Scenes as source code
·····
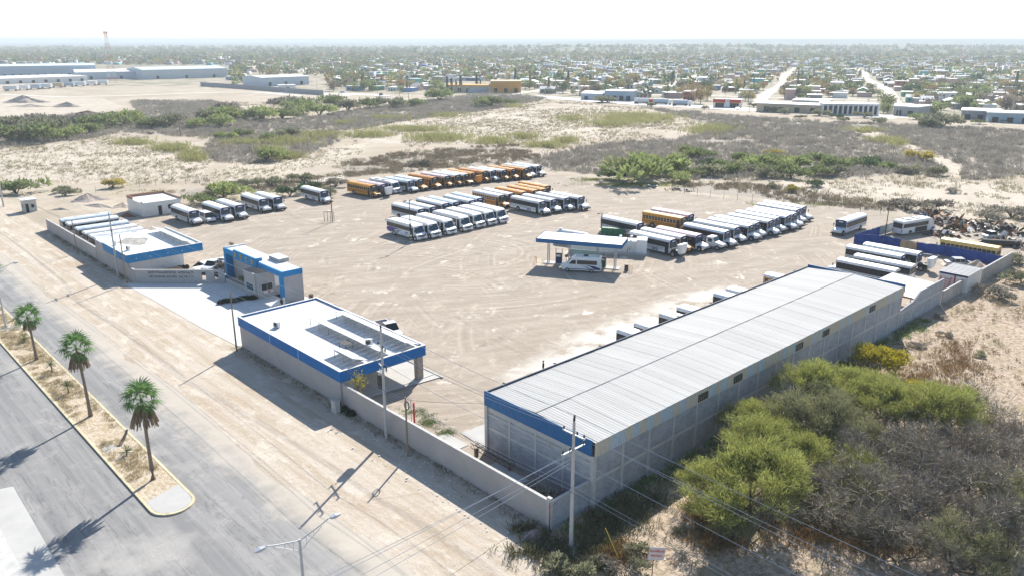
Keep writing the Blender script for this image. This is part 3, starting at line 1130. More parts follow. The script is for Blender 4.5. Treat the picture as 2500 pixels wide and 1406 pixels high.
# lean-to with ribbed white roof behind the warehouse
lt = thing('lean_to_shed', 'white ribbed lean-to roof on posts behind the far end of the warehouse', 'shed')
pr = corr(0, 1.2, 2, 0.05)
n = len(pr)
ls = MB().add([(x, -0.15, 3.25 + d) for x, d in pr] + [(x, 6.8, 3.55 + d) for x, d in pr], [(i, i + 1, n + i + 1, n + i) for i in range(n - 1)]).build('roof_sheet', ROOFW, lt)
ls.location = (73.6, 0.05, 0)
for k in range(1, 8):
    share('roof_sheet', ls, lt, (73.6 + k * 1.22, 0.05, 0))
lp = MB().box(0, 0, 0, 0.1, 0.1, 3.2).build('post', GALV, lt)
lp.location = (73.7, 6.5, 0)
for x, y in ((77, 6.5), (80.2, 6.5), (83.1, 6.5), (73.7, 0.3)):
    share('post', lp, lt, (x, y, 0))
MB().box(73.62, 0.0, 3.0, 73.68, 6.8, 3.22).build('fascia', RUST, lt)

# white storage shed on the boundary
ss = thing('storage_shed', 'white storage shed with blue top band and ribbed roof beside the boundary wall', 'shed')
MB().box(92.7, -1.1, 0, 98.9, 3.1, 2.75).build('wall', WHITE_D, ss)
MB().box(92.66, -1.12, 2.45, 92.698, 3.12, 2.74).build('blue_band', NAVY, ss)
pr = corr(0, 6.5, 8, 0.06)
n = len(pr)
MB().add([(92.55 + x, -1.2, 2.82 + d) for x, d in pr] + [(92.55 + x, 3.25, 2.82 + d) for x, d in pr], [(i, i + 1, n + i + 1, n + i) for i in range(n - 1)]).build('roof', SHEET, ss)
MB().box(92.62, 0.62, 0, 92.655, 0.82, 2.45).build('red_strip', RED, ss)
lad = thing('steel_ladder_frame', 'red steel ladder frame leaning on the white storage shed', 'ladder')
mb = MB()
for y in (1.2, 2.7):
    mb.tube([(91.5, y, 0.0), (92.45, y, 2.1)], 0.06, 5)
mb.build('rail', RED, lad)
for k in range(5):
    f_ = 0.15 + 0.18 * k
    r_ = MB().tube([(91.5 + 0.95 * f_, 1.2, 2.1 * f_), (91.5 + 0.95 * f_, 2.7, 2.1 * f_)], 0.045, 5).build('rung', RED, lad)

# ------------------------------------------------------------------ front office (right) with solar racks
def fascia_box(mb, x0, y0, x1, y1, z0, z1, t=0.22):
    mb.box(x0, y0, z0, x0 + t, y1, z1)
    mb.box(x0 + t, y0, z0, x1, y0 + t, z1)
    mb.box(x0 + t, y1 - t, z0, x1, y1, z1)
    mb.box(x1 - t, y0 + t, z0, x1, y1 - t, z1)


def solar_rack(name, label, x0, y0, y1, zroof, parent_group, dx=2.0, hi=1.0, lo=0.25):
    t = thing(name, label, 'solar panels', (x0, y0, zroof), 0, parent_group)
    L = y1 - y0
    npn = max(2, int(round(L / 1.05)))
    st = L / npn
    p0 = MB()
    nx_, nz_ = (lo - hi), dx
    nn = Vector((hi - lo, 0, dx)).normalized() * 0.04
    p0.add([(0, 0.02, hi), (dx, 0.02, lo), (dx, st - 0.03, lo), (0, st - 0.03, hi),
            (nn.x, 0.02, hi + nn.z), (dx + nn.x, 0.02, lo + nn.z), (dx + nn.x, st - 0.03, lo + nn.z), (nn.x, st - 0.03, hi + nn.z)],
           [(0, 1, 2, 3), (7, 6, 5, 4), (0, 4, 5, 1), (1, 5, 6, 2), (2, 6, 7, 3), (3, 7, 4, 0)])
    p0 = p0.build('solar_panel', PANEL, t)
    po = MB().box(0.05, 0, 0, 0.11, 0.06, hi - 0.06).build('leg', GALV, t)
    for k in range(npn + 1):
        if k and k < npn:
            share('solar_panel', p0, t, (0, k * st, 0))
        if k and k % 2 == 0:
            share('leg', po, t, (0, min(k * st, L - 0.08), 0))
    MB().box(0.03, 0, hi - 0.05, 0.09, L, hi - 0.01).build('rail', GALV, t)
    return t


of = thing('office_building', 'flat white-roofed office with deep blue fascia along the street wall', 'office')
mb = MB()
mb.box(-0.3, 31.2, 0, -0.08, 55.4, 2.9)
mb.box(-0.08, 38.2, 0, 10.6, 55.4, 2.9)
mb.box(-0.08, 34.2, 0, 3.3, 38.19, 2.9)
mb.build('wall', TAUPE, of)
MB().box(3.301, 34.22, 0.1, 3.33, 38.15, 2.9).box(3.34, 38.16, 0.1, 10.58, 38.195, 2.9).box(-0.07, 34.16, 0.1, 3.29, 34.195, 2.9).build('white_render', WHITE_D, of)
mb = MB()
fascia_box(mb, -0.38, 31.0, 11.1, 55.6, 2.901, 4.15)
mb.build('fascia', BLUE, of)
MB().box(-0.15, 31.23, 3.0, 10.87, 55.37, 3.95).build('roof_slab', ROOFW, of)
mb = MB()
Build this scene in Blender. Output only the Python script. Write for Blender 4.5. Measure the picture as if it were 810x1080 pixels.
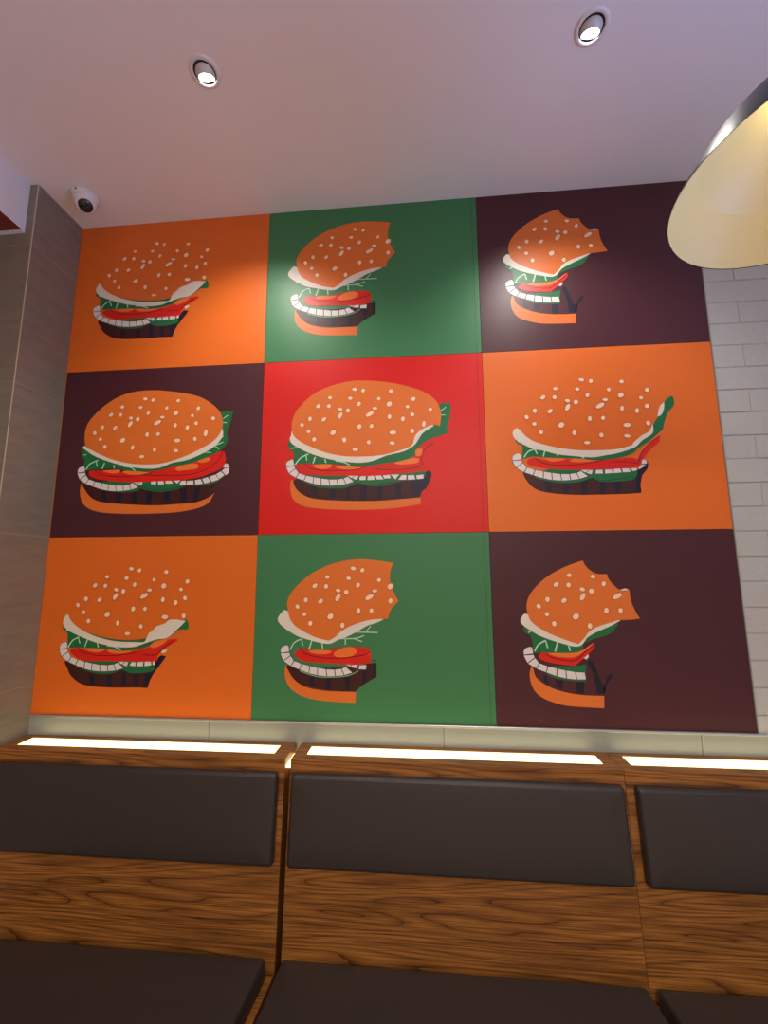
import bpy, bmesh, math, random
from mathutils import Vector, Matrix
from math import sin, cos, pi, radians as R

for o in list(bpy.data.objects): bpy.data.objects.remove(o)
SC = bpy.context.scene
COL = SC.collection

# ------------------------------------------------------------------ camera
cd = bpy.data.cameras.new('camera'); cam = bpy.data.objects.new('camera', cd); COL.objects.link(cam)
cd.sensor_fit = 'HORIZONTAL'; cd.sensor_width = 36.0; cd.lens = 19.5307; cd.clip_start = 0.02
m = Matrix(((0.99625, 0.01664, 0.0849), (0.08639, -0.13788, -0.98668), (-0.00472, 0.99031, -0.1388))).to_4x4()
m.translation = (1.5852, -1.6559, 1.652)
cam.matrix_world = m
SC.camera = cam

# ------------------------------------------------------------------ world, light, exposure
SC.view_settings.view_transform = 'Standard'; SC.view_settings.look = 'None'
SC.view_settings.gamma = 1.0; SC.view_settings.use_curve_mapping = False
SC.view_settings.exposure = 0.05
w = bpy.data.worlds.new('world'); SC.world = w; w.use_nodes = True
w.node_tree.nodes['Background'].inputs[0].default_value = (0.7, 0.8, 1.0, 1)
w.node_tree.nodes['Background'].inputs[1].default_value = 0.35

def area(name, loc, rot, sx, sy, power, colr, spread=180):
    l = bpy.data.lights.new(name, 'AREA'); l.shape = 'RECTANGLE'; l.size = sx; l.size_y = sy
    l.energy = power; l.color = colr
    o = bpy.data.objects.new(name, l); COL.objects.link(o); o.location = loc; o.rotation_euler = rot
    l.spread = R(spread)
    return o
# daylight through the shop front on the right, two added warm fill lamps behind, out of view
area('daylight', (4.15, -2.6, 1.6), (0, R(133), 0), 2.0, 3.2, 40, (0.22, 0.40, 1.0), 90)
area('room_fill', (-0.5, -3.6, 3.2), (0, 0, 0), 1.2, 1.2, 185, (1.0, 0.82, 0.64))
area('room_fill', (2.2, -4.2, 3.2), (0, 0, 0), 1.2, 1.2, 95, (1.0, 0.90, 0.78))

# ------------------------------------------------------------------ materials
def mat(name, colr, rough=0.5, spec=0.5, metal=0.0, emit=None, es=0.0, coat=0.0):
    m = bpy.data.materials.new(name); m.use_nodes = True
    b = m.node_tree.nodes['Principled BSDF']
    b.inputs['Base Color'].default_value = (*colr, 1); b.inputs['Roughness'].default_value = rough
    b.inputs['Specular IOR Level'].default_value = spec; b.inputs['Metallic'].default_value = metal
    b.inputs['Coat Weight'].default_value = coat
    if emit: b.inputs['Emission Color'].default_value = (*emit, 1); b.inputs['Emission Strength'].default_value = es
    return m
def lin(r, g, b):
    f = lambda c: ((c/255+0.055)/1.055)**2.4 if c > 10 else c/255/12.92
    return (f(r), f(g), f(b))
def nodes(m): return m.node_tree.nodes, m.node_tree.links, m.node_tree.nodes['Principled BSDF']
def add_noise(m, scale, amt, bump=0.0, dist=0.01, detail=4, coord='Object', sc=(1, 1, 1)):
    """procedural mottling of the colour, and a fine bump"""
    n, l, b = nodes(m)
    tc = n.new('ShaderNodeTexCoord'); mp = n.new('ShaderNodeMapping'); mp.inputs['Scale'].default_value = sc
    nz = n.new('ShaderNodeTexNoise'); nz.inputs['Scale'].default_value = scale; nz.inputs['Detail'].default_value = detail
    l.new(tc.outputs[coord], mp.inputs[0]); l.new(mp.outputs[0], nz.inputs[0])
    c = b.inputs['Base Color'].default_value[:]
    mx = n.new('ShaderNodeMixRGB'); mx.inputs[1].default_value = tuple(v*(1-amt) for v in c[:3])+(1,)
    mx.inputs[2].default_value = tuple(min(1, v*(1+amt)) for v in c[:3])+(1,)
    l.new(nz.outputs[0], mx.inputs[0]); l.new(mx.outputs[0], b.inputs['Base Color'])
    if bump:
        bp = n.new('ShaderNodeBump'); bp.inputs['Strength'].default_value = bump; bp.inputs['Distance'].default_value = dist
        l.new(nz.outputs[0], bp.inputs['Height']); l.new(bp.outputs[0], b.inputs['Normal'])
    return m

def print_mat(name, c): return add_noise(mat(name, lin(*c), 0.40, 0.33), 3.0, 0.03)
PR = {k: print_mat('print_'+k, c) for k, c in dict(
    orange=(224, 108, 32), darkplum=(74, 34, 40), leaf=(62, 124, 78), scarlet=(214, 24, 14),
    bun=(222, 114, 44), cream=(226, 216, 200), green=(30, 108, 60), vein=(176, 222, 180), leafline=(120, 178, 128),
    red=(216, 34, 22), pulp=(238, 120, 48), line=(44, 10, 16), patty=(62, 26, 26), navy=(28, 22, 42),
    onion=(224, 216, 212), seed=(248, 210, 176), rim=(190, 96, 44)).items()}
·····
• _Your objective_
Print exactly what appears from the line holding "Build this scene" down to the line holding "COL = SC.collection", both ends kept, leaving out the pictures.

• _Answer to the task_
Build this scene in Blender. Output only the Python script. Write for Blender 4.5. Measure the picture as if it were 810x1080 pixels.
import bpy, bmesh, math, random
from mathutils import Vector, Matrix
from math import sin, cos, pi, radians as R

for o in list(bpy.data.objects): bpy.data.objects.remove(o)
SC = bpy.context.scene
COL = SC.collection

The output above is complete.